* _STORED DATA_:
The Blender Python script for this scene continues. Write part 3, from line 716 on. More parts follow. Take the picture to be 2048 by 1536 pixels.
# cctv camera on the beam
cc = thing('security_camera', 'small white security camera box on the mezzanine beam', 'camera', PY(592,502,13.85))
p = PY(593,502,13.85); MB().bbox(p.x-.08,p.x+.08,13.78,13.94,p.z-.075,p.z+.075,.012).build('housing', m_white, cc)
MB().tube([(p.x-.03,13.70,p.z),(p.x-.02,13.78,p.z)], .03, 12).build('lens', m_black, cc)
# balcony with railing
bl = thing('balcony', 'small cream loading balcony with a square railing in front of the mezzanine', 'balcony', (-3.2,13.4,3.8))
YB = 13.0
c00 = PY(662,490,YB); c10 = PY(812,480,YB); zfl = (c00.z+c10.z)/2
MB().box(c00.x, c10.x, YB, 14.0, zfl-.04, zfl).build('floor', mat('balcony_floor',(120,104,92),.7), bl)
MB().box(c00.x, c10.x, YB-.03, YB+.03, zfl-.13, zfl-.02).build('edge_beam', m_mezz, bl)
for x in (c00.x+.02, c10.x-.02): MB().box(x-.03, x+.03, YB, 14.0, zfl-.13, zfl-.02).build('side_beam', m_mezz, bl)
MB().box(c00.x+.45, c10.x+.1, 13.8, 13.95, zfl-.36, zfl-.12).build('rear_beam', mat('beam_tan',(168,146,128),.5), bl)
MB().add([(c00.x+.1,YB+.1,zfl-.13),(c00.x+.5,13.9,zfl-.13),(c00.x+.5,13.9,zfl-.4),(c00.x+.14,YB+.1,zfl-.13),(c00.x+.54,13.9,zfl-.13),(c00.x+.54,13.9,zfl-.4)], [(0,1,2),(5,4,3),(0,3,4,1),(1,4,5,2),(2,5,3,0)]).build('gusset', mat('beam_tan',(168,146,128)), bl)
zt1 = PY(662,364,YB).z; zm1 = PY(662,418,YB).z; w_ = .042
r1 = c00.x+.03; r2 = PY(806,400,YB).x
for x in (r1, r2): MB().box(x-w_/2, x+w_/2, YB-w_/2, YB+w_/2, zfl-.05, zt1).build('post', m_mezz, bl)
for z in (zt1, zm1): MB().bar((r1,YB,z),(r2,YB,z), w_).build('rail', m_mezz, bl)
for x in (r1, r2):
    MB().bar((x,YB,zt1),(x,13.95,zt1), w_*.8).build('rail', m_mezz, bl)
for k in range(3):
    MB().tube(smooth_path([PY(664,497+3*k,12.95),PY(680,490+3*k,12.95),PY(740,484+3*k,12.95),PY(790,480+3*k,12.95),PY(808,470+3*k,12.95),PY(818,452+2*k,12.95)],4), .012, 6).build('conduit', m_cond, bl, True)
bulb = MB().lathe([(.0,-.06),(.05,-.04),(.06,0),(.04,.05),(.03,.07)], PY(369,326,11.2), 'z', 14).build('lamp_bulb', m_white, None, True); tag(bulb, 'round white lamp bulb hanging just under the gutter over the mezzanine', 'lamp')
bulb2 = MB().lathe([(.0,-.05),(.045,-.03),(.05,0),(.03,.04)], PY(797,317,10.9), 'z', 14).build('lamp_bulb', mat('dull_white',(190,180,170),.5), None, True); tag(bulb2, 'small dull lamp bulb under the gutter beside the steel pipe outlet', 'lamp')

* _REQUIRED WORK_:
Your task is to return the full listing exactly as it was given.

* _COMPLETE OUTPUT_:
The Blender Python script for this scene continues. Write part 3, from line 716 on. More parts follow. Take the picture to be 2048 by 1536 pixels.
# cctv camera on the beam
cc = thing('security_camera', 'small white security camera box on the mezzanine beam', 'camera', PY(592,502,13.85))
p = PY(593,502,13.85); MB().bbox(p.x-.08,p.x+.08,13.78,13.94,p.z-.075,p.z+.075,.012).build('housing', m_white, cc)
MB().tube([(p.x-.03,13.70,p.z),(p.x-.02,13.78,p.z)], .03, 12).build('lens', m_black, cc)
# balcony with railing
bl = thing('balcony', 'small cream loading balcony with a square railing in front of the mezzanine', 'balcony', (-3.2,13.4,3.8))
YB = 13.0
c00 = PY(662,490,YB); c10 = PY(812,480,YB); zfl = (c00.z+c10.z)/2
MB().box(c00.x, c10.x, YB, 14.0, zfl-.04, zfl).build('floor', mat('balcony_floor',(120,104,92),.7), bl)
MB().box(c00.x, c10.x, YB-.03, YB+.03, zfl-.13, zfl-.02).build('edge_beam', m_mezz, bl)
for x in (c00.x+.02, c10.x-.02): MB().box(x-.03, x+.03, YB, 14.0, zfl-.13, zfl-.02).build('side_beam', m_mezz, bl)
MB().box(c00.x+.45, c10.x+.1, 13.8, 13.95, zfl-.36, zfl-.12).build('rear_beam', mat('beam_tan',(168,146,128),.5), bl)
MB().add([(c00.x+.1,YB+.1,zfl-.13),(c00.x+.5,13.9,zfl-.13),(c00.x+.5,13.9,zfl-.4),(c00.x+.14,YB+.1,zfl-.13),(c00.x+.54,13.9,zfl-.13),(c00.x+.54,13.9,zfl-.4)], [(0,1,2),(5,4,3),(0,3,4,1),(1,4,5,2),(2,5,3,0)]).build('gusset', mat('beam_tan',(168,146,128)), bl)
zt1 = PY(662,364,YB).z; zm1 = PY(662,418,YB).z; w_ = .042
r1 = c00.x+.03; r2 = PY(806,400,YB).x
for x in (r1, r2): MB().box(x-w_/2, x+w_/2, YB-w_/2, YB+w_/2, zfl-.05, zt1).build('post', m_mezz, bl)
for z in (zt1, zm1): MB().bar((r1,YB,z),(r2,YB,z), w_).build('rail', m_mezz, bl)
for x in (r1, r2):
    MB().bar((x,YB,zt1),(x,13.95,zt1), w_*.8).build('rail', m_mezz, bl)
for k in range(3):
    MB().tube(smooth_path([PY(664,497+3*k,12.95),PY(680,490+3*k,12.95),PY(740,484+3*k,12.95),PY(790,480+3*k,12.95),PY(808,470+3*k,12.95),PY(818,452+2*k,12.95)],4), .012, 6).build('conduit', m_cond, bl, True)
bulb = MB().lathe([(.0,-.06),(.05,-.04),(.06,0),(.04,.05),(.03,.07)], PY(369,326,11.2), 'z', 14).build('lamp_bulb', m_white, None, True); tag(bulb, 'round white lamp bulb hanging just under the gutter over the mezzanine', 'lamp')
bulb2 = MB().lathe([(.0,-.05),(.045,-.03),(.05,0),(.03,.04)], PY(797,317,10.9), 'z', 14).build('lamp_bulb', mat('dull_white',(190,180,170),.5), None, True); tag(bulb2, 'small dull lamp bulb under the gutter beside the steel pipe outlet', 'lamp')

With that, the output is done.